*Your objective:* Repeat, line for line, the entries printed below.

(Source records)

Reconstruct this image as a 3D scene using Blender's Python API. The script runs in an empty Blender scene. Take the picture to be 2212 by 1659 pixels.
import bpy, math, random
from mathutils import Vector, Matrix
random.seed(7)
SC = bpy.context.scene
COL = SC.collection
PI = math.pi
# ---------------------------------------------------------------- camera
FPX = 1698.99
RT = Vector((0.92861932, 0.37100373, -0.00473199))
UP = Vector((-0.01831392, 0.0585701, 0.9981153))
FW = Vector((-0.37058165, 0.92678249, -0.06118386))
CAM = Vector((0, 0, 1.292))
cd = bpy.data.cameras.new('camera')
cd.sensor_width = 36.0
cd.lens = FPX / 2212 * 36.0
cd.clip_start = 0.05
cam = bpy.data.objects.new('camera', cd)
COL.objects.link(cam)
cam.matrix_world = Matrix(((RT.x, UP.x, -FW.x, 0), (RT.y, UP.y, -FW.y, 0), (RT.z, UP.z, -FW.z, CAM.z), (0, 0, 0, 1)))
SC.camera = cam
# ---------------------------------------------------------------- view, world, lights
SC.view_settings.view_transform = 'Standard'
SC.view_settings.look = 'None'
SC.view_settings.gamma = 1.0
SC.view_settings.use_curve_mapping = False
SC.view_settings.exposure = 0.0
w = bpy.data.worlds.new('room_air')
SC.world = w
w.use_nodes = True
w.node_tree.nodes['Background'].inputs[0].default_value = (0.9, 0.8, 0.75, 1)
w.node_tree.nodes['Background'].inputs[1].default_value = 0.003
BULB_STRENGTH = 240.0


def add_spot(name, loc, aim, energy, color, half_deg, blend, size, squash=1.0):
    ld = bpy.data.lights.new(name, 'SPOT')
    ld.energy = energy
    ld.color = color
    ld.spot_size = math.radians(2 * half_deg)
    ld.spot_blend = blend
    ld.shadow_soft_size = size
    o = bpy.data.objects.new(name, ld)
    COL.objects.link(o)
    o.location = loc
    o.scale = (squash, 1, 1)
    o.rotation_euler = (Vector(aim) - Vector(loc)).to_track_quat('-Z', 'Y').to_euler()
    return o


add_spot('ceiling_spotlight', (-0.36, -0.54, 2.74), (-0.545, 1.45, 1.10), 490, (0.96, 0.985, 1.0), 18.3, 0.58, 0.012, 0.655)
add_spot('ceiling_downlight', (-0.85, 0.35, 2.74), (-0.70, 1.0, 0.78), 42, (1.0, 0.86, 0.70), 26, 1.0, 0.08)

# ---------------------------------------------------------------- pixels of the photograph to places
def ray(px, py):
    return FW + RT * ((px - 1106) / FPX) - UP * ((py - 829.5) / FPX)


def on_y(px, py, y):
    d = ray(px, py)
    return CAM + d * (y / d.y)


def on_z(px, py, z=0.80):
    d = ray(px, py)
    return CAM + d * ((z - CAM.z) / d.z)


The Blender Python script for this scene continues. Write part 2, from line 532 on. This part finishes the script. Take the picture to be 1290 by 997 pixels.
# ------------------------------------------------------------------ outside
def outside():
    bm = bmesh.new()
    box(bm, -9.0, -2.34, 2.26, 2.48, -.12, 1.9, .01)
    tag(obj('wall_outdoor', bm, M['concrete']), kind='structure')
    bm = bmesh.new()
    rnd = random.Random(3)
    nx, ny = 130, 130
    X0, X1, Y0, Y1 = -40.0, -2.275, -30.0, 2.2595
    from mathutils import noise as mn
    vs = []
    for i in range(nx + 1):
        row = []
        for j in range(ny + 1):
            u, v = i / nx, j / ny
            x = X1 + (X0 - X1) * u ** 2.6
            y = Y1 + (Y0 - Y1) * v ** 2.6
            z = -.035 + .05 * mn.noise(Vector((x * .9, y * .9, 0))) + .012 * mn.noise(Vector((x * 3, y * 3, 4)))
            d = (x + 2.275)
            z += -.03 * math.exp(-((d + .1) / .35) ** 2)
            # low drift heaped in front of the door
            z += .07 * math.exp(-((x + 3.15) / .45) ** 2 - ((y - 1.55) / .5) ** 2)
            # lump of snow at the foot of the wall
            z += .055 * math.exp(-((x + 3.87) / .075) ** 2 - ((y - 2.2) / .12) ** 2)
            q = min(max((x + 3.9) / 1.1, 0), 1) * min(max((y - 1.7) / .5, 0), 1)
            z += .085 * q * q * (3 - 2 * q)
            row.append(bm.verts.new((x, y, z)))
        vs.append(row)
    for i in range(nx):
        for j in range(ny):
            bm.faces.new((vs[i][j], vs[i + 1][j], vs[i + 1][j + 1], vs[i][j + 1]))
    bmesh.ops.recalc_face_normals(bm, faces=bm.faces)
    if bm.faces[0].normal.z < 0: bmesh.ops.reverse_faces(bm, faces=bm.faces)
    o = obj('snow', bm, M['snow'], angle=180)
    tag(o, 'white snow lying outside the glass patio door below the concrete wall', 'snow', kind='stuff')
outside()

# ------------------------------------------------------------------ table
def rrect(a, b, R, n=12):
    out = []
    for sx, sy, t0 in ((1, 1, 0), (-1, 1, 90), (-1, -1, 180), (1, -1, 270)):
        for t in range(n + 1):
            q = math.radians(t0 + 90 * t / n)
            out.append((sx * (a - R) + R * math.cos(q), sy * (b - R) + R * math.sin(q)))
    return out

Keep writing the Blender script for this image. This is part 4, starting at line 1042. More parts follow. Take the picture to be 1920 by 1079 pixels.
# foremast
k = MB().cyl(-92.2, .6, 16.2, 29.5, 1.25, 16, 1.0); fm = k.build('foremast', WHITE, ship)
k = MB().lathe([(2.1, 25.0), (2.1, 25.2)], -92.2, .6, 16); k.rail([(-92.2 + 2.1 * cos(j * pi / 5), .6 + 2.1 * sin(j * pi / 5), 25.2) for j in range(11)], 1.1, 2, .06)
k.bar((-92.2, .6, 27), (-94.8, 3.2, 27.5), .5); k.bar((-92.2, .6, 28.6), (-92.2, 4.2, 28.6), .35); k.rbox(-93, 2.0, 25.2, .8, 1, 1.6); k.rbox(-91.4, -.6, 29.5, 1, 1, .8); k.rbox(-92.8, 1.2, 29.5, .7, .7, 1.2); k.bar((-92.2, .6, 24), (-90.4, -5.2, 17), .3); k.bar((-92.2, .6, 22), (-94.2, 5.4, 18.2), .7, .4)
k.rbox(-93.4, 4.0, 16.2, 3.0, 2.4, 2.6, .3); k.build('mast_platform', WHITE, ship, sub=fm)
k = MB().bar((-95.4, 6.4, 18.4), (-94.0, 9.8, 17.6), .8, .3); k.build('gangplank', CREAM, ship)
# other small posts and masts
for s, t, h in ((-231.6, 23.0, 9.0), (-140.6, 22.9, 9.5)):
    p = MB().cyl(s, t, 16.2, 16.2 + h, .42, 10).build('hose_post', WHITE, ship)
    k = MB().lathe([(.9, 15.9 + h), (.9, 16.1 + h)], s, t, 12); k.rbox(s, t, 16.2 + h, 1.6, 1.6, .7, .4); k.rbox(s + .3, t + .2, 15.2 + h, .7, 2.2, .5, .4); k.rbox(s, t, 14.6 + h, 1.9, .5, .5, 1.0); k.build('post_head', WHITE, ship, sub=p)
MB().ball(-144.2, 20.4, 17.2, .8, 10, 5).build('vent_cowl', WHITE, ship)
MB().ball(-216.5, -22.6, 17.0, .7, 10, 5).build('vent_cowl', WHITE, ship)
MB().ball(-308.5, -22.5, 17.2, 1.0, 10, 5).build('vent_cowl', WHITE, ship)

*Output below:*
Reconstruct this image as a 3D scene using Blender's Python API. The script runs in an empty Blender scene. Take the picture to be 2212 by 1659 pixels.
import bpy, math, random
from mathutils import Vector, Matrix
random.seed(7)
SC = bpy.context.scene
COL = SC.collection
PI = math.pi
# ---------------------------------------------------------------- camera
FPX = 1698.99
RT = Vector((0.92861932, 0.37100373, -0.00473199))
UP = Vector((-0.01831392, 0.0585701, 0.9981153))
FW = Vector((-0.37058165, 0.92678249, -0.06118386))
CAM = Vector((0, 0, 1.292))
cd = bpy.data.cameras.new('camera')
cd.sensor_width = 36.0
cd.lens = FPX / 2212 * 36.0
cd.clip_start = 0.05
cam = bpy.data.objects.new('camera', cd)
COL.objects.link(cam)
cam.matrix_world = Matrix(((RT.x, UP.x, -FW.x, 0), (RT.y, UP.y, -FW.y, 0), (RT.z, UP.z, -FW.z, CAM.z), (0, 0, 0, 1)))
SC.camera = cam
# ---------------------------------------------------------------- view, world, lights
SC.view_settings.view_transform = 'Standard'
SC.view_settings.look = 'None'
SC.view_settings.gamma = 1.0
SC.view_settings.use_curve_mapping = False
SC.view_settings.exposure = 0.0
w = bpy.data.worlds.new('room_air')
SC.world = w
w.use_nodes = True
w.node_tree.nodes['Background'].inputs[0].default_value = (0.9, 0.8, 0.75, 1)
w.node_tree.nodes['Background'].inputs[1].default_value = 0.003
BULB_STRENGTH = 240.0


def add_spot(name, loc, aim, energy, color, half_deg, blend, size, squash=1.0):
    ld = bpy.data.lights.new(name, 'SPOT')
    ld.energy = energy
    ld.color = color
    ld.spot_size = math.radians(2 * half_deg)
    ld.spot_blend = blend
    ld.shadow_soft_size = size
    o = bpy.data.objects.new(name, ld)
    COL.objects.link(o)
    o.location = loc
    o.scale = (squash, 1, 1)
    o.rotation_euler = (Vector(aim) - Vector(loc)).to_track_quat('-Z', 'Y').to_euler()
    return o


add_spot('ceiling_spotlight', (-0.36, -0.54, 2.74), (-0.545, 1.45, 1.10), 490, (0.96, 0.985, 1.0), 18.3, 0.58, 0.012, 0.655)
add_spot('ceiling_downlight', (-0.85, 0.35, 2.74), (-0.70, 1.0, 0.78), 42, (1.0, 0.86, 0.70), 26, 1.0, 0.08)

# ---------------------------------------------------------------- pixels of the photograph to places
def ray(px, py):
    return FW + RT * ((px - 1106) / FPX) - UP * ((py - 829.5) / FPX)


def on_y(px, py, y):
    d = ray(px, py)
    return CAM + d * (y / d.y)


def on_z(px, py, z=0.80):
    d = ray(px, py)
    return CAM + d * ((z - CAM.z) / d.z)


The Blender Python script for this scene continues. Write part 2, from line 532 on. This part finishes the script. Take the picture to be 1290 by 997 pixels.
# ------------------------------------------------------------------ outside
def outside():
    bm = bmesh.new()
    box(bm, -9.0, -2.34, 2.26, 2.48, -.12, 1.9, .01)
    tag(obj('wall_outdoor', bm, M['concrete']), kind='structure')
    bm = bmesh.new()
    rnd = random.Random(3)
    nx, ny = 130, 130
    X0, X1, Y0, Y1 = -40.0, -2.275, -30.0, 2.2595
    from mathutils import noise as mn
    vs = []
    for i in range(nx + 1):
        row = []
        for j in range(ny + 1):
            u, v = i / nx, j / ny
            x = X1 + (X0 - X1) * u ** 2.6
            y = Y1 + (Y0 - Y1) * v ** 2.6
            z = -.035 + .05 * mn.noise(Vector((x * .9, y * .9, 0))) + .012 * mn.noise(Vector((x * 3, y * 3, 4)))
            d = (x + 2.275)
            z += -.03 * math.exp(-((d + .1) / .35) ** 2)
            # low drift heaped in front of the door
            z += .07 * math.exp(-((x + 3.15) / .45) ** 2 - ((y - 1.55) / .5) ** 2)
            # lump of snow at the foot of the wall
            z += .055 * math.exp(-((x + 3.87) / .075) ** 2 - ((y - 2.2) / .12) ** 2)
            q = min(max((x + 3.9) / 1.1, 0), 1) * min(max((y - 1.7) / .5, 0), 1)
            z += .085 * q * q * (3 - 2 * q)
            row.append(bm.verts.new((x, y, z)))
        vs.append(row)
    for i in range(nx):
        for j in range(ny):
            bm.faces.new((vs[i][j], vs[i + 1][j], vs[i + 1][j + 1], vs[i][j + 1]))
    bmesh.ops.recalc_face_normals(bm, faces=bm.faces)
    if bm.faces[0].normal.z < 0: bmesh.ops.reverse_faces(bm, faces=bm.faces)
    o = obj('snow', bm, M['snow'], angle=180)
    tag(o, 'white snow lying outside the glass patio door below the concrete wall', 'snow', kind='stuff')
outside()

# ------------------------------------------------------------------ table
def rrect(a, b, R, n=12):
    out = []
    for sx, sy, t0 in ((1, 1, 0), (-1, 1, 90), (-1, -1, 180), (1, -1, 270)):
        for t in range(n + 1):
            q = math.radians(t0 + 90 * t / n)
            out.append((sx * (a - R) + R * math.cos(q), sy * (b - R) + R * math.sin(q)))
    return out

Keep writing the Blender script for this image. This is part 4, starting at line 1042. More parts follow. Take the picture to be 1920 by 1079 pixels.
# foremast
k = MB().cyl(-92.2, .6, 16.2, 29.5, 1.25, 16, 1.0); fm = k.build('foremast', WHITE, ship)
k = MB().lathe([(2.1, 25.0), (2.1, 25.2)], -92.2, .6, 16); k.rail([(-92.2 + 2.1 * cos(j * pi / 5), .6 + 2.1 * sin(j * pi / 5), 25.2) for j in range(11)], 1.1, 2, .06)
k.bar((-92.2, .6, 27), (-94.8, 3.2, 27.5), .5); k.bar((-92.2, .6, 28.6), (-92.2, 4.2, 28.6), .35); k.rbox(-93, 2.0, 25.2, .8, 1, 1.6); k.rbox(-91.4, -.6, 29.5, 1, 1, .8); k.rbox(-92.8, 1.2, 29.5, .7, .7, 1.2); k.bar((-92.2, .6, 24), (-90.4, -5.2, 17), .3); k.bar((-92.2, .6, 22), (-94.2, 5.4, 18.2), .7, .4)
k.rbox(-93.4, 4.0, 16.2, 3.0, 2.4, 2.6, .3); k.build('mast_platform', WHITE, ship, sub=fm)
k = MB().bar((-95.4, 6.4, 18.4), (-94.0, 9.8, 17.6), .8, .3); k.build('gangplank', CREAM, ship)
# other small posts and masts
for s, t, h in ((-231.6, 23.0, 9.0), (-140.6, 22.9, 9.5)):
    p = MB().cyl(s, t, 16.2, 16.2 + h, .42, 10).build('hose_post', WHITE, ship)
    k = MB().lathe([(.9, 15.9 + h), (.9, 16.1 + h)], s, t, 12); k.rbox(s, t, 16.2 + h, 1.6, 1.6, .7, .4); k.rbox(s + .3, t + .2, 15.2 + h, .7, 2.2, .5, .4); k.rbox(s, t, 14.6 + h, 1.9, .5, .5, 1.0); k.build('post_head', WHITE, ship, sub=p)
MB().ball(-144.2, 20.4, 17.2, .8, 10, 5).build('vent_cowl', WHITE, ship)
MB().ball(-216.5, -22.6, 17.0, .7, 10, 5).build('vent_cowl', WHITE, ship)
MB().ball(-308.5, -22.5, 17.2, 1.0, 10, 5).build('vent_cowl', WHITE, ship)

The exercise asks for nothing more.